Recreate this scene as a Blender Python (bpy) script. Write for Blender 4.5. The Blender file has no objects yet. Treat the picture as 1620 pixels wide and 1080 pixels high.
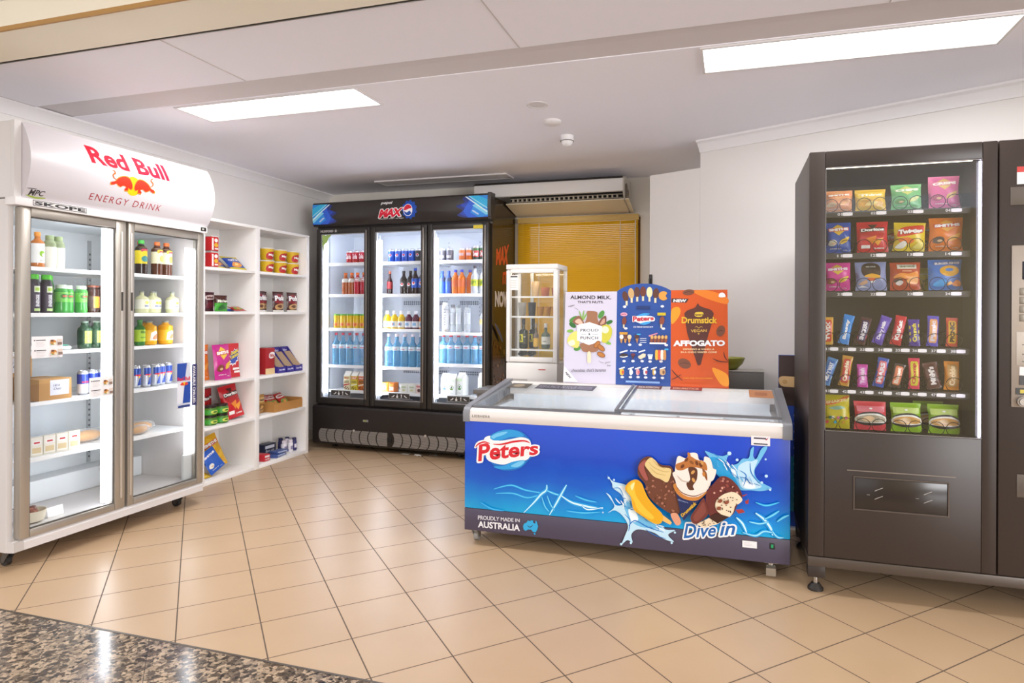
import bpy, bmesh, math, random
from mathutils import Vector, Matrix
from mathutils.geometry import tessellate_polygon

sc = bpy.context.scene
COL = sc.collection
R = math.radians
PI = math.pi
random.seed(7)

# ------------------------------------------------------------------ camera
F_PX, CX, CY, CAM_H = 1009.0, 855.0, 494.3, 1.255
YAW, ROLL = R(16.75), R(0.25)
_f = Vector((-math.sin(YAW), math.cos(YAW), 0))
_r = Vector((math.cos(YAW), math.sin(YAW), 0))
_u = Vector((0, 0, 1))
C_R = _r * math.cos(ROLL) + _u * math.sin(ROLL)
C_U = -_r * math.sin(ROLL) + _u * math.cos(ROLL)
C_F = _f
cd = bpy.data.cameras.new('camera')
cam = bpy.data.objects.new('camera', cd)
COL.objects.link(cam)
cd.sensor_width = 36
cd.lens = 36 * F_PX / 1620
cd.shift_x = -(CX - 810) / 1620
cd.shift_y = (CY - 540) / 1620
cd.clip_start = 0.05
_m = Matrix((C_R, C_U, -C_F)).transposed().to_4x4()
_m.translation = (0, 0, CAM_H)
cam.matrix_world = _m
sc.camera = cam

# ------------------------------------------------------------------ colour management, world
sc.view_settings.view_transform = 'Standard'
sc.view_settings.look = 'None'
sc.view_settings.gamma = 1
sc.view_settings.use_curve_mapping = False
sc.view_settings.exposure = 0.65
W = bpy.data.worlds.new('world')
sc.world = W
W.use_nodes = True
W.node_tree.nodes['Background'].inputs[0].default_value = (0.98, 0.97, 0.99, 1)
W.node_tree.nodes['Background'].inputs[1].default_value = 0.9
try:
    sc.cycles.transparent_max_bounces = 20
except Exception:
    pass
LAMP_W = 18.5          # each ceiling panel of the shop
HALL_W = 20.0                   # each lamp added, unseen, over the hall the camera stands in

LED_K = 7.0            # strength of the strip lights in the refrigerators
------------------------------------
REQUIRED TASK -> Starting at the top of the listing above, reproduce each line up to and including the one with "from mathutils.geometry import"; omit the pictures.

RESPONSE BELOW ->
Recreate this scene as a Blender Python (bpy) script. Write for Blender 4.5. The Blender file has no objects yet. Treat the picture as 1620 pixels wide and 1080 pixels high.
import bpy, bmesh, math, random
from mathutils import Vector, Matrix
from mathutils.geometry import tessellate_polygon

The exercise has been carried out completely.